IT fights for flights
- 03 October, 2006 14:47
The exclusion of IT departments from the purchasing of self-booking travel applications is hampering adoption by employees, a survey has found.
Self-booking travel tools are in-house applications which allow consistency in travel purchasing by offering combined accommodation and travel fares from multiple vendors and travel agents.
According to Amadeus Asia Pacific e-commerce vice president Peter Smith, IT must be involved in application purchasing because the tool may need to integrate with proprietary or legacy systems and multiple departments.
"Business must involve IT departments in purchasing decisions [for self-booking tools] because operation requirements need to be defined as well as integration [requirements]," Smith said.

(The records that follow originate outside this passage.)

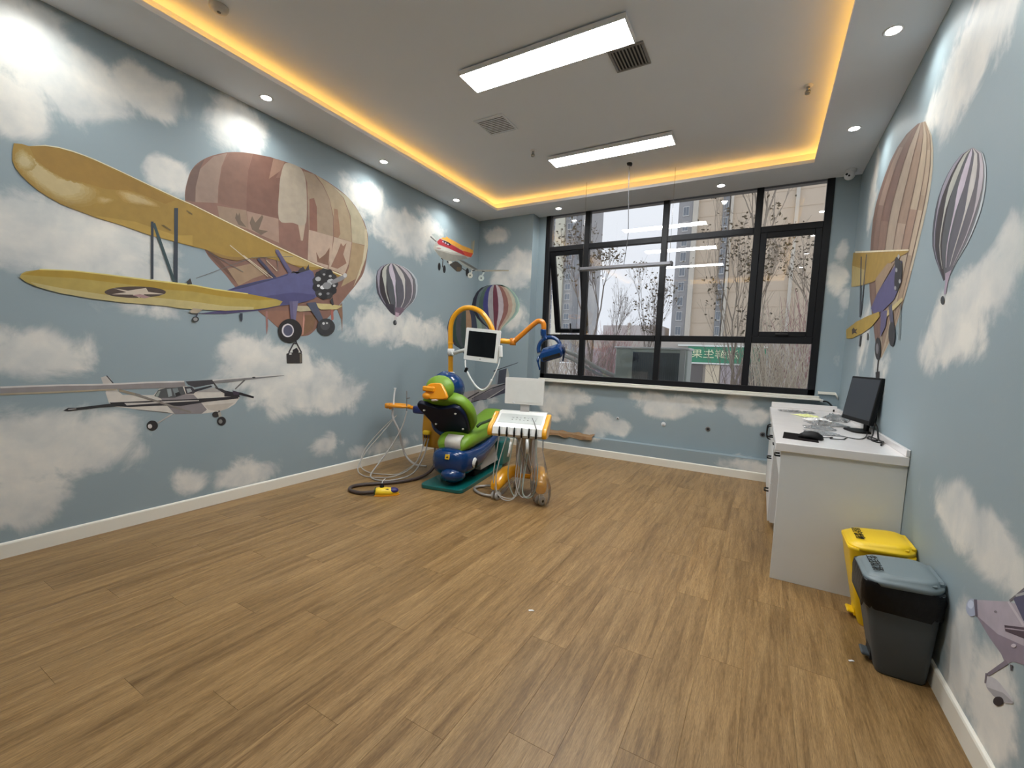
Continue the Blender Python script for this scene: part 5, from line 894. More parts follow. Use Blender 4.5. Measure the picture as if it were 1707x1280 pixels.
# ================================================================ COUNTER
lam = mat('white_laminate', (216, 218, 218), .45, var=.02)
quartz = mat('white_quartz', (226, 222, 220), .18, var=.06, scale=8)
black = mat('black_handle', (10, 10, 11), .45, spec=.2)
CX, CY0, CYM = .125, 3.2, 4.12
t = thing('desk_unit', 'white desk end with a full side panel and knee space facing the bins', 'desk', (0, 0, 0))
MB().b2((CX+.015, CY0, 0), (XR-.002, CY0+.018, .83), .0015).build('side_panel', lam, t)
MB().b2((XR-.03, CY0+.018, .1), (XR-.012, CYM, .83)).build('back_panel', lam, t)
MB().b2((CX+.04, CY0+.018, .80), (XR-.03, CYM, .83)).b2((CX+.04, CY0+.018, .64), (CX+.055, CYM, .80)).build('apron', lam, t)
for a, c in ((CY0+.02, 3.65), (3.655, CYM-.002)):
    d = MB().b2((CX+.02, a, .645), (CX+.04, c, .822), .002).build('drawer', lam, t)
    m_ = (a+c)/2
    MB().tube([(CX+.02, m_-.05, .765), (CX-.005, m_-.05, .765), (CX-.01, m_-.04, .765), (CX-.01, m_+.04, .765), (CX-.005, m_+.05, .765), (CX+.02, m_+.05, .765)], .006, 8).build('handle', black, d)
t = thing('base_cabinet', 'white base cabinet with drawers and doors running to the window wall', 'cabinet', (0, 0, 0))
MB().b2((CX+.018, CYM, .07), (XR-.002, YF-.002, .83)).build('carcass', lam, t)
MB().b2((CX+.05, CYM+.01, 0), (XR-.01, YF-.01, .07)).build('plinth', mat('plinth_grey', (170, 166, 158), .5), t)
for z0, z1, hz in ((.63, .824, .745), (.40, .625, .56), (.08, .395, .27)):
    d = MB().b2((CX, CYM+.003, z0), (CX+.018, 4.72, z1), .002).build('drawer', lam, t)
    MB().tube([(CX, 4.36, hz), (CX-.026, 4.36, hz), (CX-.03, 4.37, hz), (CX-.03, 4.45, hz), (CX-.026, 4.46, hz), (CX, 4.46, hz)], .0065, 8).build('handle', black, d)
for a, c, hy in ((4.725, 5.27, 5.20), (5.275, YF-.005, 5.345)):
    d = MB().b2((CX, a, .08), (CX+.018, c, .824), .002).build('door', lam, t)
    MB().tube(spl([(CX, hy, .60), (CX-.03, hy, .615), (CX-.036, hy, .67), (CX-.03, hy, .725), (CX, hy, .74)], 4), .0065, 8).build('handle', black, d)
t = thing('worktop', 'glossy white stone worktop with an upstand along the walls', 'worktop', (0, 0, 0))
MB().b2((.105, 3.182, .83), (XR-.002, YF-.002, .885), .004).build('slab', quartz, t)
MB().b2((XR-.022, 3.182, .885), (XR-.002, YF-.002, .925), .003).build('upstand', quartz, t)
MB().b2((.12, YF-.022, .885), (XR-.022, YF-.002, .945), .003).build('upstand', quartz, t)

ZC = .8853
# monitor
pblack = mat('black_plastic', (13, 13, 14), .5, spec=.22)
mx_ = Vector((.655, 4.185, ZC))
ang = math.atan2(3.90-4.46, .72-.60)         # direction along the screen from far edge to near edge
t = thing('computer_monitor', 'black flat computer monitor turned to the room on the worktop', 'monitor', mx_, ang)
MB().prism(rrect(.24, .17, .05), .012, frame((0, .03, 0), (1, 0, 0), (0, 1, 0)), .003).build('base', pblack, t)
MB().b2((-.03, .055, .01), (.03, .075, .20), .004).build('neck', pblack, t)
rt = Euler((R(-8), 0, 0)).to_matrix()
def mp(v): return Vector((0, .02, .245)) + rt @ Vector(v)
MB().box(mp((0, 0, 0)), (.48, .03, .345), rt, .004).build('bezel', pblack, t)
MB().box(mp((0, -.0155, .008)), (.455, .001, .30), rt).build('screen', mat('screen_off', (58, 62, 68), .35, var=.02, spec=.2), t)
MB().box(mp((0, .03, -.02)), (.26, .04, .20), rt, .01).build('rear_housing', pblack, t)
# mouse pad and mouse
t = MB().prism([(.150, 3.40), (.345, 3.352), (.362, 3.66), (.168, 3.70)], .003, frame((0, 0, ZC), (1, 0, 0), (0, 1, 0))).build('mouse_pad', mat('pad_black', (20, 15, 15), .9, spec=.1))
tag(t, 'thin black mouse pad near the front edge of the worktop', 'mouse pad')
t = thing('computer_mouse', 'black computer mouse lying on the black pad', 'mouse', (.312, 3.50, ZC+.003), R(70))
MB().ring_loft([[(x*w, y, z*hh) for x, z in [(-1, 0), (-.98, .35), (-.75, .75), (-.35, .98), (0, 1), (.35, .98), (.75, .75), (.98, .35), (1, 0)]] for y, w, hh in ((-.072, .014, .008), (-.064, .031, .028), (-.035, .041, .046), (.0, .041, .050), (.035, .038, .043), (.061, .032, .026), (.070, .017, .010))]).build('shell', pblack, t)
MB().lathe([(.001, -.003), (.008, -.003), (.008, .003), (.001, .003)], (0, .035, .042), 12, Euler((0, R(90), 0)).to_matrix()).build('wheel', vgrey, t)
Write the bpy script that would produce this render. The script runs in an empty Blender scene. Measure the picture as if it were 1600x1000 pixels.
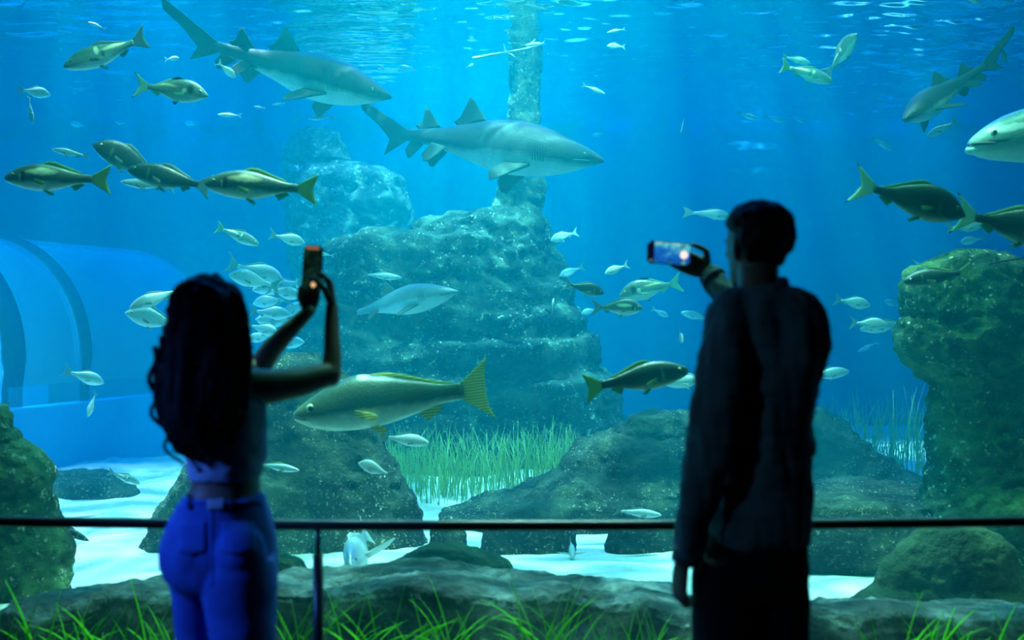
import bpy, bmesh, math, random
from mathutils import Vector, Matrix, noise
from mathutils.bvhtree import BVHTree
random.seed(7)
D = bpy.data
SC = bpy.context.scene
COL = SC.collection
PI = math.pi
R = math.radians
F = 1600.0
CAMZ = 1.5
WATER_Z = 4.3

def at(px, py, d):
    """a point of the place, d metres in front of the camera"""
    return Vector(((px - 800.0) * d / F, d, CAMZ - (py - 500.0) * d / F))

# ------------------------------------------------------------------ objects
def link(o, parent=None):
    COL.objects.link(o)
    if parent is not None:
        o.parent = parent
    return o

def obj(name, me, mat=None, parent=None, smooth=True):
    if isinstance(me, bmesh.types.BMesh):
        b = me
        me = D.meshes.new(name)
        b.normal_update()
        b.to_mesh(me)
        b.free()
    o = D.objects.new(name, me)
    if mat is not None:
        for m in (mat if isinstance(mat, (list, tuple)) else [mat]):
            me.materials.append(m)
    if smooth:
        me.polygons.foreach_set('use_smooth', [True] * len(me.polygons))
    return link(o, parent)

def empty(name, loc=(0, 0, 0)):
    o = D.objects.new(name, None)
    o.location = loc
    o.empty_display_size = 0.1
    return link(o)

def tag(o, label=None, cat=None, group=None, kind=None):
    if label: o['label'] = label
    if cat: o['category'] = cat
    if group: o['group'] = group
    if kind: o['kind'] = kind
    return o

def mesh_from(verts, faces, name='m'):
    me = D.meshes.new(name)
    me.from_pydata([tuple(v) for v in verts], [], faces)
    me.update()
    return me

# ------------------------------------------------------------------ shapes
def bm_box(bm, c, s, rot=None):
    r = bmesh.ops.create_cube(bm, size=1.0)
    M = Matrix.Translation(c) @ (rot.to_4x4() if rot is not None else Matrix()) @ Matrix.Diagonal((s[0], s[1], s[2], 1))
    bmesh.ops.transform(bm, matrix=M, verts=r['verts'])
    return r['verts']

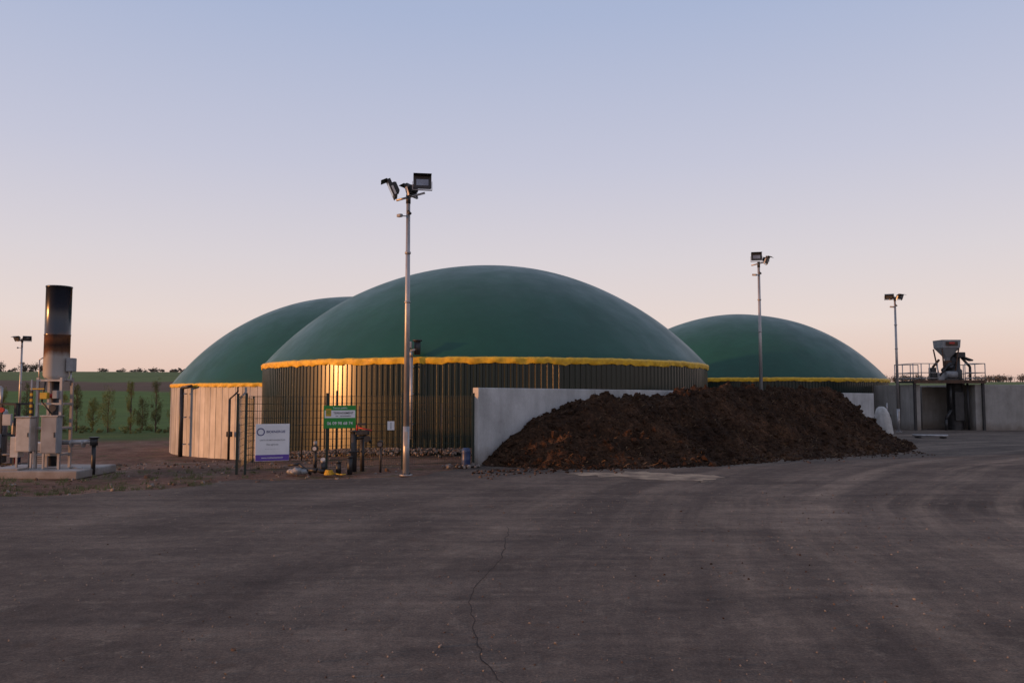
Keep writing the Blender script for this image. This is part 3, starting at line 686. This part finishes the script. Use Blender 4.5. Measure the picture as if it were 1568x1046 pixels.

"Business needs to look beyond user-friendliness [because] the applications will usually integrate with HR and ERP systems and, because of the [generally large] scale of these companies you can't tear apart proprietary systems at the core.
Those that have IT leading research and vendor selection will have a higher adoption rate and minimal integration problems because they will understand the advantages and [shortcomings] of the tool."
Amadeus e-Travel division national business manager Andrew Knowlman said business should mandate use of purchased travel applications over Web purchasing similar to other processes.
"This may well be an eternal debate, but one point is worthy of consideration: employees do not have a choice at work regarding use of most company processes and tools [such as] annual leave and company vehicles," Knowlman said.
"[While] average industry adoption sits at only 20 percent, travel is treated differently, the feeling being that travellers have individual preferences and needs, and booking travel can be emotional."
An October 2005 global survey of 123 travel managers commissioned by Association of Corporate Travel Executives and Amadeus found 49.6 percent of respondent companies excluded IT from purchasing of self-booking travel applications.
The report indicated almost half of the respondents said the IT department was completely uninvolved or only marginally involved in strategic sourcing for travel technology.